By Fox Van Allen, Techlicious

Congratulations to the cities of Atlanta, Georgia; Charlotte and Raleigh-Durham, North Carolina; and Nashville, Tennessee. Google has chosen these four Southeastern metropolitan areas as the next to receive gigabit Google Fiber Internet service.

Google Fiber has proven an incredibly popular service in the limited number of communities it serves. It’s not hard to figure out why: The fiber optic network offers 1 Gbps Internet service for just $70 per month. That’s about 100 times faster than the average U.S. broadband Internet connection speed at about the same cost. Even those on a budget have something to love about Fiber: Google offers a 5 Mbps speed option for free – you just need to pay a one-time $300 installation fee.

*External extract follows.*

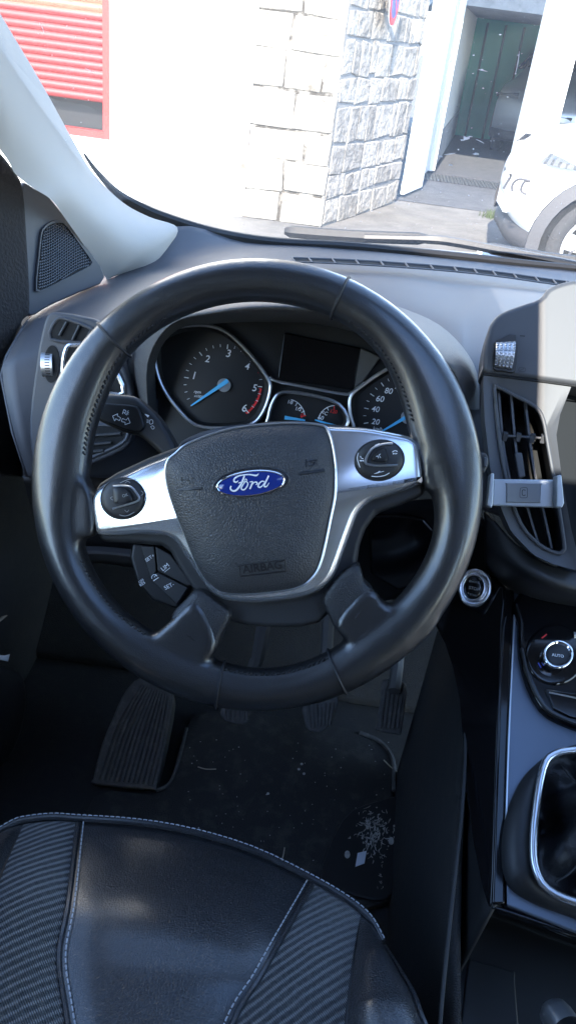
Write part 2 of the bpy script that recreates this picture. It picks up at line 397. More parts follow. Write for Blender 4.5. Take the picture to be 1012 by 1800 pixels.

So far, Google Fiber has only launched in a handful of cities (including Provo, Kansas City, and most recently, Austin, Texas). It’s benefitted these locations immensely. The added competition has forced existing cable companies in the areas to slash their rates. It’s also sparked a tech startup scene in many of the cities, with entrepreneurs relocating from around the country just to take advantage of the crazy-fast Internet speeds.

Now that Google Fiber’s city choices are set, the next step is for the company’s engineers to draft maps of where its fiber optic cable will be routed. The design process will take “a few months,” after which the construction stage will begin. Google hasn’t announced a launch data for the service yet, but if the past is any judge, Atlanta, Charlotte, Raleigh-Durham and Nashville will be enjoying gigabit speeds at affordable prices sometime in early 2016.

If you live in one of the four metropolitan areas mentioned, you’ll want to swing by the Google Fiber website and give them your address. Not only will you be notified when service is available in your neighborhood, you’ll also register your interest in the service. That’s no small detail – Google uses all that information to decide which neighborhoods get Fiber and when.